Début février, lors de la Biennale Experimenta, à Grenoble, le Collectif Coin présentait sa dernière installation, l’imposante et impressionnante Pléonexie. Rencontré quelques heures avant la première de ce nouveau show, Maxime Houot en raconte le processus créatif.
Originaire de Grenoble, Maxime Houot rêvait depuis vingt ans d’investir le MIN (Marché d’Intérêt National), un bâtiment mégalo, démesuré, typique des années 1960 et emblématique de la ville. Le genre de lieu où, il y a encore quinze ans, les fêtards pouvaient boire et manger une entrecôte à 4h du matin aux côtés des ouvriers. Après un an et demi de création, Maxime Houot, directeur artistique de Collectif Coin, a pu enfin assouvir ce vieux rêve via Pléonexie, une installation lumière composée de huit mâts (semblables à des grues ou des foreuses), estimées entre 200 et 250 kgs chacune, et présentée dans le cadre de la Biennale Experimenta, à Grenoble.
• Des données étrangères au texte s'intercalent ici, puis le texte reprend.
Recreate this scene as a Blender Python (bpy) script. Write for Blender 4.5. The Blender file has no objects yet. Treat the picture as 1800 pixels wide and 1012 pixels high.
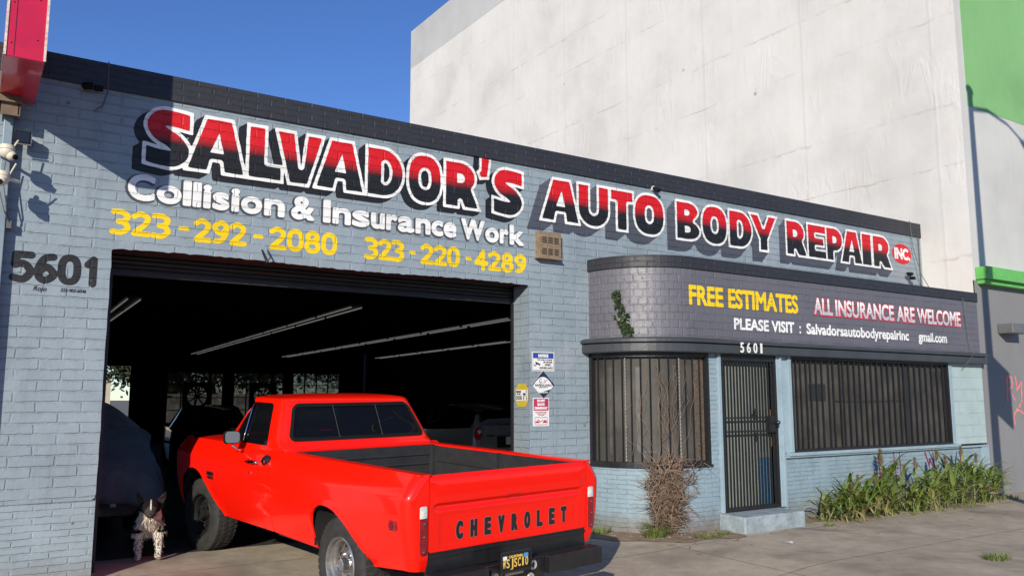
import bpy, bmesh, math, random
import numpy as np
from mathutils import Vector, Matrix, Euler
from mathutils.geometry import interpolate_bezier

R = math.radians
PI = math.pi
random.seed(7)
rng = np.random.default_rng(7)
scene = bpy.context.scene
COL = scene.collection

# ------------------------------------------------------------------ camera
cam = bpy.data.cameras.new('camera')
cam.sensor_width = 36.0
cam.lens = 1463.93 / 1800 * 36
cam.clip_start = 0.05
cam.clip_end = 3000
cam_ob = bpy.data.objects.new('camera', cam)
COL.objects.link(cam_ob)
yaw, pitch, roll = R(33.198), R(7.573), R(0.036)
fw = Vector((math.sin(yaw) * math.cos(pitch), math.cos(yaw) * math.cos(pitch), math.sin(pitch)))
rt = Vector((math.cos(yaw), -math.sin(yaw), 0))
up = rt.cross(fw)
rt2 = math.cos(roll) * rt - math.sin(roll) * up
up2 = math.sin(roll) * rt + math.cos(roll) * up
mw = Matrix((rt2, up2, -fw)).transposed().to_4x4()
mw.translation = Vector((0, 0, 1.65))
cam_ob.matrix_world = mw
scene.camera = cam_ob

# ------------------------------------------------------------------ light
SUN_EL = 21.1
SDIR = Vector((-1.0, -1.0, 0)).normalized() * math.cos(R(SUN_EL)) + Vector((0, 0, math.sin(R(SUN_EL))))
world = bpy.data.worlds.new('World')
scene.world = world
world.use_nodes = True
wn = world.node_tree
bg = wn.nodes['Background']
sky = wn.nodes.new('ShaderNodeTexSky')
sky.sky_type = 'NISHITA'
sky.sun_disc = False
sky.sun_elevation = R(SUN_EL)
sky.sun_rotation = math.atan2(SDIR.x, SDIR.y)
sky.altitude = 100
sky.air_density = 1.0
sky.dust_density = 0.0
sky.ozone_density = 6.0
hsv = wn.nodes.new('ShaderNodeHueSaturation')
hsv.inputs['Saturation'].default_value = 1.07
hsv.inputs['Hue'].default_value = 0.512
wn.links.new(sky.outputs[0], hsv.inputs['Color'])
wn.links.new(hsv.outputs[0], bg.inputs[0])
bg.inputs[1].default_value = 0.125
sun = bpy.data.lights.new('sun', 'SUN')
sun.energy = 4.6
sun.angle = R(0.5)
sun.color = (1.0, 0.92, 0.79)
sun_ob = bpy.data.objects.new('sun', sun)
COL.objects.link(sun_ob)
sun_ob.rotation_euler = SDIR.to_track_quat('Z', 'Y').to_euler()
scene.view_settings.view_transform = 'Standard'
scene.view_settings.look = 'None'
scene.view_settings.exposure = 0.20
scene.view_settings.gamma = 1.0
scene.view_settings.use_curve_mapping = False


# ------------------------------------------------------------------ scene helpers
def tag(o, label=None, cat=None, group=None, kind=None):
    if label: o['label'] = label
    if cat: o['category'] = cat
    if group: o['group'] = group
    if kind: o['kind'] = kind
    return o


def thing(name, label, cat, loc=(0, 0, 0), rotz=0, group=None):
    o = bpy.data.objects.new(name, None)
    o.empty_display_size = 0.2
    COL.objects.link(o)
    o.location = loc
    o.rotation_euler = (0, 0, rotz)
    return tag(o, label, cat, group)


def setparent(o, parent, world_coords=False):
    o.parent = parent
    if world_coords:
        top = parent
        while top.parent is not None:
            top = top.parent
        if parent is top:
            o.matrix_parent_inverse = Matrix.LocRotScale(Vector(top.location), top.rotation_euler.copy(), None).inverted()


def obj(name, verts, faces, mat, parent=None, uvs=None, smooth=False, wc=False, sharp=None, solid=None, bevel=None,
        subd=0, split=None, fmats=None):
    me = bpy.data.meshes.new(name)
    me.from_pydata([tuple(v) for v in verts], [], [tuple(f) for f in faces])
    mats = mat if isinstance(mat, (list, tuple)) else [mat]
    for m in mats:
        me.materials.append(m)
    if fmats is not None:
        me.polygons.foreach_set('material_index', fmats)
    if uvs is not None and len(me.loops):
        lay = me.uv_layers.new(name='UVMap')
        li = np.empty(len(me.loops), dtype=np.int32)
        if len(uvs) == len(verts):
            me.loops.foreach_get('vertex_index', li)
            d = np.asarray(uvs, dtype=np.float32)[li]
        else:
            d = np.asarray(uvs, dtype=np.float32)
        lay.data.foreach_set('uv', d.ravel())
    if smooth:
        me.polygons.foreach_set('use_smooth', [True] * len(me.polygons))
        if sharp:
            me.set_sharp_from_angle(angle=R(sharp))
    me.update()
    o = bpy.data.objects.new(name, me)
    COL.objects.link(o)
    if parent is not None:
        setparent(o, parent, wc)
    if subd:
        m = o.modifiers.new('subd', 'SUBSURF'); m.levels = subd; m.render_levels = subd
    if solid:
        m = o.modifiers.new('solid', 'SOLIDIFY'); m.thickness = abs(solid); m.offset = -1 if solid > 0 else 1
    if bevel:
        m = o.modifiers.new('bevel', 'BEVEL'); m.width = bevel; m.segments = 2; m.limit_method = 'ANGLE'; m.angle_limit = R(40)
    if split:
        m = o.modifiers.new('split', 'EDGE_SPLIT'); m.split_angle = R(split)
    return o


class MB:
    """collects shapes into one mesh; uv in metres by dominant axis unless given"""

    def __init__(s):
        s.v = []; s.f = []; s.uv = []; s.m = []; s.cur = 0

    def face(s, pts, uv=None, mi=None):
        n = len(s.v)
        pts = [Vector(p) for p in pts]
        s.v += pts
        s.addf(list(range(n, n + len(pts))), uv, mi)

    def addf(s, idx, uv=None, mi=None):
        s.f.append(tuple(idx))
        s.m.append(s.cur if mi is None else mi)
        if uv is None:
            p = [s.v[i] for i in idx]
            nn = (p[1] - p[0]).cross(p[2] - p[0])
            a = [abs(c) for c in nn]
            if a[2] >= a[0] and a[2] >= a[1]: uv = [(q.x, q.y) for q in p]
            elif a[1] >= a[0]: uv = [(q.x, q.z) for q in p]
            else: uv = [(q.y, q.z) for q in p]
        s.uv += uv

    def box(s, x0, x1, y0, y1, z0, z1, T=None):
        n = len(s.v)
        c = [Vector((x, y, z)) for z in (z0, z1) for y in (y0, y1) for x in (x0, x1)]
        if T is not None: c = [T @ p for p in c]
        s.v += c
        for f in ((0, 2, 3, 1), (4, 5, 7, 6), (0, 1, 5, 4), (2, 6, 7, 3), (0, 4, 6, 2), (1, 3, 7, 5)):
            s.addf([n + i for i in f])
        return s

    def cyl(s, a, b, r0, r1=None, n=12, caps=True):
        return s.tube([a, b], [r0, r0 if r1 is None else r1], n, caps)

    def tube(s, path, rad, n=8, caps=True):
        path = [Vector(p) for p in path]
        if not isinstance(rad, (list, tuple)): rad = [rad] * len(path)
        base = len(s.v)
        prev = None
        for i, p in enumerate(path):
            t = (path[min(i + 1, len(path) - 1)] - path[max(i - 1, 0)])
            if t.length < 1e-9: t = Vector((0, 0, 1))
            t.normalize()
            if prev is None:
                a = Vector((0, 0, 1)) if abs(t.z) < 0.9 else Vector((1, 0, 0))
                u = t.cross(a).normalized()
            else:
                u = (prev - t * prev.dot(t))
                u = u.normalized() if u.length > 1e-6 else t.orthogonal().normalized()
            prev = u
            w = t.cross(u)
            for k in range(n):
                an = 2 * PI * k / n
                s.v.append(p + (u * math.cos(an) + w * math.sin(an)) * rad[i])
        for i in range(len(path) - 1):
            for k in range(n):
                a = base + i * n + k; b = base + i * n + (k + 1) % n
                s.addf([a, b, b + n, a + n])
        if caps:
            s.addf([base + k for k in range(n)][::-1])
            e = base + (len(path) - 1) * n
            s.addf([e + k for k in range(n)])
        return s

    def lathe(s, prof, origin=(0, 0, 0), axis='y', n=48, close=False):
        """prof: list of (a, r); a along the axis"""
        base = len(s.v)
        o = Vector(origin)
        m = len(prof)
        for k in range(n):
            an = 2 * PI * k / n
            for (a, r) in prof:
                if axis == 'y': s.v.append(o + Vector((r * math.cos(an), a, r * math.sin(an))))
                elif axis == 'z': s.v.append(o + Vector((r * math.cos(an), r * math.sin(an), a)))
                else: s.v.append(o + Vector((a, r * math.cos(an), r * math.sin(an))))
        for k in range(n):
            k2 = (k + 1) % n
            for i in range(m - 1 if not close else m):
                j = (i + 1) % m
                s.addf([base + k * m + i, base + k * m + j, base + k2 * m + j, base + k2 * m + i])
        return s

    def sphere(s, c, r, n=12, m=8, sc=(1, 1, 1)):
        base = len(s.v); c = Vector(c)
        for j in range(m + 1):
            th = PI * j / m
            for k in range(n):
                an = 2 * PI * k / n
                s.v.append(c + Vector((r * sc[0] * math.sin(th) * math.cos(an), r * sc[1] * math.sin(th) * math.sin(an), r * sc[2] * math.cos(th))))
        for j in range(m):
            for k in range(n):
                a = base + j * n + k; b = base + j * n + (k + 1) % n
                s.addf([a, a + n, b + n, b])
        return s

    def build(s, name, mat, parent=None, **kw):
        return obj(name, s.v, s.f, mat, parent, uvs=s.uv, fmats=s.m if isinstance(mat, (list, tuple)) else None, **kw)


def split_build(mb, name, mat, parent=None, wc=False, **kw):
    """one object for every connected piece"""
    n = len(mb.v); par = list(range(n))

    def find(a):
        while par[a] != a:
            par[a] = par[par[a]]; a = par[a]
        return a
    for f in mb.f:
        r0 = find(f[0])
        for i in f[1:]: par[find(i)] = r0
    groups = {}
    k = 0
    for f in mb.f:
        groups.setdefault(find(f[0]), []).append((f, mb.uv[k:k + len(f)])); k += len(f)
    out = []
    for fs in groups.values():
        idx = {}; vs = []; ff = []; uv = []
        for f, u in fs:
            q = []
            for i in f:
                if i not in idx: idx[i] = len(vs); vs.append(mb.v[i])
                q.append(idx[i])
            ff.append(q); uv += u
        o = obj(name, vs, ff, mat, parent if wc else None, uvs=uv, wc=wc, **kw)
        if not wc and parent is not None: o.parent = parent
        out.append(o)
    return out


def copy_tree(o, parent=None):
    c = o.copy()
    COL.objects.link(c)
    if parent is not None: c.parent = parent
    for ch in [x for x in COL.objects if x.parent == o]:
        copy_tree(ch, c)
    return c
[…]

« Là où “Ataraxie”, notre précédente installation, invitait à une forme d’accalmie, “Pléonexie” symbolise la grandiloquence et l’opulence de ce bâtiment, sans tomber non plus dans une débauche de matériels et de sons. L’installation est nettement plus exubérante, notamment via ces bras que l’on élève à 8m50 de hauteur, ce qui est conséquent pour des objets aussi lourds, que l’on s’est acharné à réaliser. Il y a aussi tout ce dispositif, qui s’étire sur 50 mètres, mais pour le reste, “Pléonexie” se compose essentiellement de projecteurs, ce qui ne représente pas grand-chose au sein de l’économie du spectacle. »
Double lecture
Au fond, Maxime Houot sait que la plupart des spectateurs risquent de ne voir là qu’une installation lumière de plus. Mais qu’importe : lui s’éclate à procéder autrement, à faire des copeaux, à souder, à construire et à fabriquer ses propres dispositifs – lesquels sont ensuite mis en scène, avec l’idée de s’emparer de questions fondamentales (le collectif comme forme d’épanouissement, la sobriété des dispositifs, la confrontation entre deux mondes, celui du dessous contre celui du dessus…), toutes constitutives d’une œuvre rendue plus profonde et intense grâce à ces multiples niveaux de lecture. « Le fait de me laisser accompagner par toutes ces questions lors des différentes étapes de création, c’est évident que ça me pousse à faire des choix techniques, esthétiques ou expérientiels qui, indéniablement, viennent alimenter le rendu final. Ça m’ouvre différents chemins, même si tous ne connaissent pas une issue heureuse. »
Critique de la folie expansionniste
Maxime Houot fait référence ici à la dimension écologique qui sous-tend le travail de Collectif Coin et son approche presque artisanale des technologies numériques, tout en en reconnaissant les possibles limites. « J’ai beau cherché des alternatives, j’ai bien conscience de toujours taper à côté, de ne pas trouver, de ne pas encore avoir mis la main sur cette formule qui permettrait d’être un sur-être parfait sans aucun impact sur son environnement…, conclut-il, la voix quelque peu résignée. Raison pour laquelle les installations de Collectif Coin ne partagent pas de recettes ou de méthodes à suivre. Elles sont avant tout pensées pour rappeler qu’en dépit de nombreux efforts, on ne parvient pas encore à trouver d’issues. D’où l’utilisation du terme “pléonexie”, qui renvoie à ce désir excessif d’accumulation matérielle sans égard aux répercussions que celui-ci pourrait avoir sur l’environnement ou sur autrui ».